Files.com Automations and Expectations work together to support reliable, observable file workflows. Automations perform work when files arrive or conditions are met. Expectations monitor whether the right files arrived in the first place. Together, they cover both sides of a dependable file operation: acting on files and verifying that expected deliveries occurred.

Automations

Automations automate file actions such as Copy Files, Move Files, Delete Files, Create Folders, Import Files, and Run Sync. Each Automation runs based on a trigger like file uploads, file modifications, deletions, inbound webhooks, or scheduled time intervals.

Automations ensure that files are handled the same way every time. This includes routing files to the right destinations, applying consistent naming, and cleaning up outdated data. They eliminate inconsistencies that arise from manual processes and make your workflows more predictable. Automations can also automatically retry on failures to ensure reliability.
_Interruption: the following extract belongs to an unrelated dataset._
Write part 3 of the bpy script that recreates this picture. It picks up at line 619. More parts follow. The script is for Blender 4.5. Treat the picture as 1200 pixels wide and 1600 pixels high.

Use Automations to build workflows that respond to file activity or run on a schedule. For example, a file upload can trigger an Automation that copies the file to multiple destinations, renames it, or routes it to a remote server. Automation paths support wildcards, so a single Automation can apply across many folders and workflows.

Expectations

Expectations let you define what a correct file delivery looks like and continuously evaluate whether it happened. You specify which files should arrive, where, and by when. Each evaluation window is logged, and missed or invalid deliveries open Incidents for your team to investigate and resolve.

Most monitoring tools can only detect when something happens. Expectations also detect when nothing happens at all. Use Expectations to confirm that vendor feeds, compliance batches, partner deliveries, and other recurring file workflows are completing as expected. When a delivery is missing or does not meet the defined criteria, Expectations surface the problem immediately rather than waiting for a downstream failure to expose it.